INFORMATION PROVIDED:
- - -

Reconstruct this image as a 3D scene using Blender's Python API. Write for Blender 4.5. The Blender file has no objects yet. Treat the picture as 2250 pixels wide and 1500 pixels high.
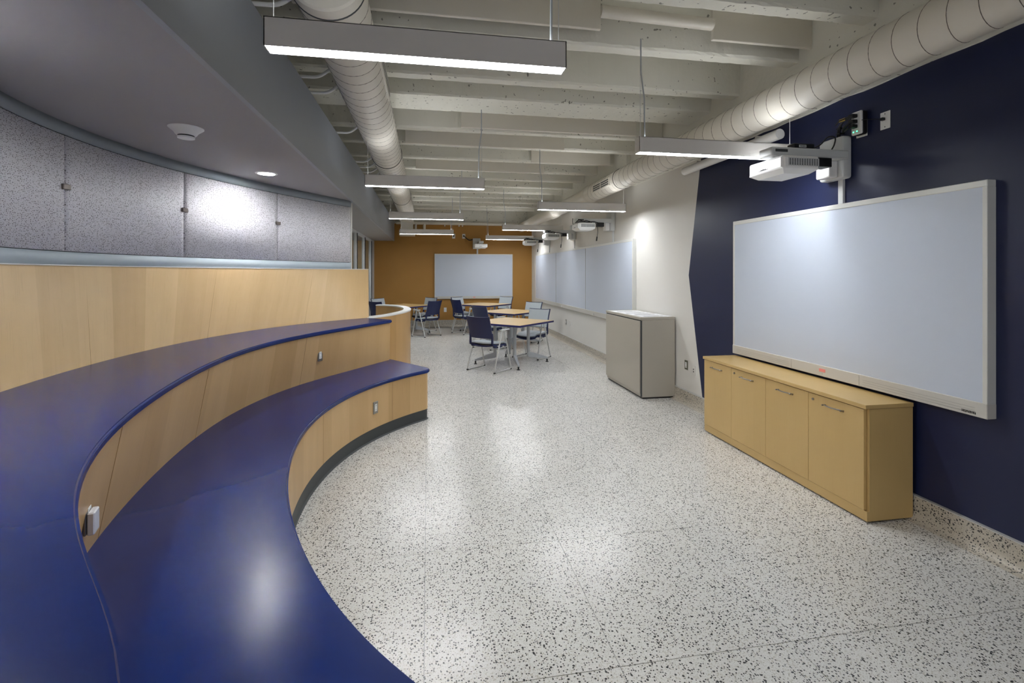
import bpy, bmesh, math, random
import numpy as np
from mathutils import Vector, Matrix
random.seed(7)
S = bpy.context.scene
COL = S.collection
# ------------------------------------------------------------------ camera, world, exposure
FPX, CXP, HYP, CAMH = 1062.5, 1125.0, 599.0, 1.6
TH = math.atan((1125 - 940) / FPX)
cam = bpy.data.cameras.new('camera'); camo = bpy.data.objects.new('camera', cam); COL.objects.link(camo)
cam.sensor_width = 36; cam.lens = 36 * FPX / 2250; cam.shift_x = 0
cam.shift_y = -(750 - HYP) / 2250
cam.clip_start = 0.02; cam.clip_end = 60
camo.location = (0, 0, CAMH); camo.rotation_euler = (math.pi / 2, 0, -TH)
S.camera = camo
W = bpy.data.worlds.new('world'); S.world = W; W.use_nodes = True
W.node_tree.nodes['Background'].inputs[0].default_value = (0.9, 0.93, 1, 1)
W.node_tree.nodes['Background'].inputs[1].default_value = .5
S.view_settings.view_transform = 'Standard'; S.view_settings.look = 'None'
S.view_settings.gamma = 1; S.view_settings.use_curve_mapping = False
S.view_settings.exposure = 1.42
LIGHT_TUBE = 31.0      # emission of the linear fixtures
LIGHT_UP = 7.0         # soft uplight slot on top of the same fixtures
LIGHT_DOWN = 22.0      # recessed downlights

# ------------------------------------------------------------------ helpers
def link(o): COL.objects.link(o); return o
def mesh(name, verts, faces, mat=None, parent=None, uvs=None, smooth=False):
    me = bpy.data.meshes.new(name); me.from_pydata([tuple(v) for v in verts], [], faces); me.update()
    if uvs:
        l = me.uv_layers.new(name='UVMap')
        for p in me.polygons:
            for li in p.loop_indices: l.data[li].uv = uvs[me.loops[li].vertex_index]
    if mat: me.materials.append(mat)
    if smooth: me.polygons.foreach_set('use_smooth', [True] * len(me.polygons))
    o = bpy.data.objects.new(name, me); link(o)
    if parent: o.parent = parent
    return o
def bobj(name, bm, mat=None, parent=None, smooth=False, loc=None):
    bmesh.ops.recalc_face_normals(bm, faces=bm.faces[:])
    me = bpy.data.meshes.new(name); bm.to_mesh(me); bm.free()
    if mat:
        for m in (mat if isinstance(mat, (list, tuple)) else [mat]): me.materials.append(m)
    if smooth:
        me.polygons.foreach_set('use_smooth', [True] * len(me.polygons))
        try: me.set_sharp_from_angle(angle=math.radians(20 if smooth is True else smooth))
        except Exception: pass
    o = bpy.data.objects.new(name, me); link(o)
    if parent: o.parent = parent
    if loc: o.location = loc
    return o
def tag(o, label=None, cat=None, group=None, kind=None):
    if label: o['label'] = label
    if cat: o['category'] = cat
    if group: o['group'] = group
    if kind: o['kind'] = kind
    return o
def empty(name, loc=(0, 0, 0), rz=0, label=None, cat=None, group=None, kind=None):
    o = bpy.data.objects.new(name, None); link(o); o.location = loc; o.rotation_euler = (0, 0, rz)
    o.empty_display_size = .1
    return tag(o, label, cat, group, kind)
def copy_tree(o, parent=None):
    c = o.copy(); link(c)
    if parent: c.parent = parent
    for ch in list(o.children): copy_tree(ch, c)
    return c
def add_box(bm, x0, x1, y0, y1, z0, z1, bev=0, seg=1, rot=None):
    r = bmesh.ops.create_cube(bm, size=1)
    vs = r['verts']
    bmesh.ops.scale(bm, vec=(abs(x1 - x0), abs(y1 - y0), abs(z1 - z0)), verts=vs)
    if bev > 0:
        es = list({e for v in vs for e in v.link_edges})
        rr = bmesh.ops.bevel(bm, geom=es, offset=bev, segments=seg, affect='EDGES', profile=.5)
        vs = list({v for f in rr['faces'] for v in f.verts} | {v for v in vs if v.is_valid})
    if rot is not None: bmesh.ops.rotate(bm, cent=(0, 0, 0), matrix=rot, verts=vs)
    bmesh.ops.translate(bm, vec=((x0 + x1) / 2, (y0 + y1) / 2, (z0 + z1) / 2), verts=vs)
    return vs
def box(name, x0, x1, y0, y1, z0, z1, mat, parent=None, bev=0, seg=1):
    bm = bmesh.new(); add_box(bm, x0, x1, y0, y1, z0, z1, bev, seg)
    return bobj(name, bm, mat, parent, smooth=bev > 0)
def add_tube(bm, pts, r, n=8, caps=True, closed=False, taper=None):
    pts = [Vector(p) for p in pts]; m = len(pts); rings = []
    up = None
    for i, p in enumerate(pts):
        if closed: t = (pts[(i + 1) % m] - pts[i - 1]).normalized()
        elif i == 0: t = (pts[1] - p).normalized()
        elif i == m - 1: t = (p - pts[i - 1]).normalized()
        else: t = ((pts[i + 1] - p).normalized() + (p - pts[i - 1]).normalized()).normalized()
        if up is None:
            up = Vector((0, 0, 1)) if abs(t.z) < .9 else Vector((1, 0, 0))
        a = (up - t * up.dot(t))
        if a.length < 1e-5: a = t.orthogonal()
        a.normalize(); b = t.cross(a); up = a
        rr = r if taper is None else taper[i]
        rings.append([bm.verts.new(p + (a * math.cos(2 * math.pi * k / n) + b * math.sin(2 * math.pi * k / n)) * rr) for k in range(n)])
    L = m if closed else m - 1
    for i in range(L):
        A, B = rings[i], rings[(i + 1) % m]
        for k in range(n): bm.faces.new((A[k], A[(k + 1) % n], B[(k + 1) % n], B[k]))
    if caps and not closed: bm.faces.new(rings[0][::-1]); bm.faces.new(rings[-1])
def tube(name, pts, r, mat, parent=None, n=8, **k):
    bm = bmesh.new(); add_tube(bm, pts, r, n, **k); return bobj(name, bm, mat, parent, smooth=60)
def fillet(pts, rad, seg=4, closed=False):
    out = []; n = len(pts); P = [Vector(p) for p in pts]
    for i in range(n):
        if not closed and i in (0, n - 1): out.append(P[i]); continue
        a, b, c = P[i - 1], P[i], P[(i + 1) % n]
        r = min(rad, (a - b).length * .45, (c - b).length * .45)
        s, e = b + (a - b).normalized() * r, b + (c - b).normalized() * r
        for k in range(seg + 1):
            t = k / seg; out.append(s * (1 - t) ** 2 + b * 2 * t * (1 - t) + e * t * t)
    return out
def add_lathe(bm, prof, n=24, c=(0, 0, 0), caps=True):
    rings = [[bm.verts.new((c[0] + r * math.cos(2 * math.pi * k / n), c[1] + r * math.sin(2 * math.pi * k / n), c[2] + z)) for k in range(n)] for r, z in prof]
    for A, B in zip(rings, rings[1:]):
        for k in range(n): bm.faces.new((A[k], A[(k + 1) % n], B[(k + 1) % n], B[k]))
    if caps: bm.faces.new(rings[0]); bm.faces.new(rings[-1][::-1])
def lathe(name, prof, mat, parent=None, c=(0, 0, 0), n=24):
    bm = bmesh.new(); add_lathe(bm, prof, n, c); return bobj(name, bm, mat, parent, smooth=60 if n < 24 else 40)
def slab(name, outline, z0, z1, mat, parent=None, bev=0):
    bm = bmesh.new(); vs = [bm.verts.new((x, y, z1)) for x, y in outline]
    f = bm.faces.new(vs); r = bmesh.ops.extrude_face_region(bm, geom=[f])
    bmesh.ops.translate(bm, vec=(0, 0, z0 - z1), verts=[g for g in r['geom'] if isinstance(g, bmesh.types.BMVert)])
    if bev:
        es = [e for e in bm.edges if abs(e.verts[0].co.z - e.verts[1].co.z) < 1e-6]
        bmesh.ops.bevel(bm, geom=es, offset=bev, segments=3, affect='EDGES')
    big = [g for g in bm.faces if len(g.verts) > 4]
    bmesh.ops.triangulate(bm, faces=big)
    return bobj(name, bm, mat, parent, smooth=bev > 0)
def strip(name, A, zA, B, zB, mat, parent=None, thick=0, smooth=True):
    """ruled band between two plan curves; uv = arc length, height"""
    n = len(A); u = [0.0]
    for i in range(1, n): u.append(u[-1] + math.dist(A[i], A[i - 1]))
    v = [(a[0], a[1], zA) for a in A] + [(b[0], b[1], zB) for b in B]
    uv = [(x, zA) for x in u] + [(x, zB) for x in u]
    f = [(i, i + 1, n + i + 1, n + i) for i in range(n - 1)]
    o = mesh(name, v, f, mat, parent, uv, smooth)
    if thick:
        m = o.modifiers.new('s', 'SOLIDIFY'); m.thickness = thick; m.offset = -1
    return o

# ------------------------------------------------------------------ materials
def srgb(r, g, b):
    f = lambda c: (c / 255 / 12.92) if c / 255 <= .04045 else ((c / 255 + .055) / 1.055) ** 2.4
    return (f(r), f(g), f(b), 1)
def M(name, col, rough=.5, metal=0, spec=.5, emit=None, es=0, coat=0, coatr=.1):
    m = bpy.data.materials.new(name); m.use_nodes = True; b = m.node_tree.nodes['Principled BSDF']
    b.inputs['Base Color'].default_value = col; b.inputs['Roughness'].default_value = rough
    b.inputs['Metallic'].default_value = metal; b.inputs['Specular IOR Level'].default_value = spec
    b.inputs['Coat Weight'].default_value = coat; b.inputs['Coat Roughness'].default_value = coatr
    if emit: b.inputs['Emission Color'].default_value = emit; b.inputs['Emission Strength'].default_value = es
    return m
class N:
    def __init__(s, m): s.t = m.node_tree; s.b = s.t.nodes['Principled BSDF']
    def n(s, t, **k):
        x = s.t.nodes.new(t)
        for a, v in k.items():
            if a in x.bl_rna.properties: setattr(x, a, v)
        return x
    def l(s, a, b): s.t.links.new(a, b)
    def math(s, op, a, b=None, c=None):
        x = s.n('ShaderNodeMath', operation=op)
        for i, v in enumerate((a, b, c)):
            if v is None: continue
            if isinstance(v, (int, float)): x.inputs[i].default_value = v
            else: s.l(v, x.inputs[i])
        return x.outputs[0]
    def mix(s, f, a, b, mode='MIX'):
        x = s.n('ShaderNodeMix', data_type='RGBA', blend_type=mode)
        for i, v in ((0, f), (6, a), (7, b)):
            if isinstance(v, (int, float)): x.inputs[i].default_value = v
            elif isinstance(v, tuple): x.inputs[i].default_value = v
            else: s.l(v, x.inputs[i])
        return x.outputs[2]
    def ramp(s, f, stops):
        x = s.n('ShaderNodeValToRGB'); e = x.color_ramp.elements
        while len(e) < len(stops): e.new(.5)
        for i, (p, c) in enumerate(stops): e[i].position = p; e[i].color = c
        s.l(f, x.inputs[0]); return x.outputs[0]
    def pos(s, sc=(1, 1, 1), kind='pos'):
        if kind == 'uv': src = s.n('ShaderNodeTexCoord').outputs['UV']
        elif kind == 'obj': src = s.n('ShaderNodeTexCoord').outputs['Object']
        else: src = s.n('ShaderNodeNewGeometry').outputs['Position']
        m = s.n('ShaderNodeMapping'); m.inputs['Scale'].default_value = sc; s.l(src, m.inputs[0]); return m.outputs[0]
    def noise(s, v, scale, detail=3, rough=.5):
        x = s.n('ShaderNodeTexNoise'); s.l(v, x.inputs['Vector']); x.inputs['Scale'].default_value = scale
        x.inputs['Detail'].default_value = detail; x.inputs['Roughness'].default_value = rough; return x.outputs[0]
    def vor(s, v, scale, rnd=1.0, dim='3D'):
        x = s.n('ShaderNodeTexVoronoi', voronoi_dimensions=dim); s.l(v, x.inputs['Vector']); x.inputs['Scale'].default_value = scale
        x.inputs['Randomness'].default_value = rnd; return x.outputs['Distance'], x.outputs['Color']
    def sep(s, c):
        x = s.n('ShaderNodeSeparateColor'); s.l(c, x.inputs[0]); return x.outputs
    def bump(s, h, st=.2, d=.01):
        x = s.n('ShaderNodeBump'); x.inputs['Strength'].default_value = st; x.inputs['Distance'].default_value = d
        s.l(h, x.inputs['Height']); s.l(x.outputs[0], s.b.inputs['Normal'])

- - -

SET PROBLEM: Each line with the string "scene" in it needs to be found and copied.

THE COMPLETED TASK:
Reconstruct this image as a 3D scene using Blender's Python API. Write for Blender 4.5. The Blender file has no objects yet. Treat the picture as 2250 pixels wide and 1500 pixels high.
S = bpy.context.scene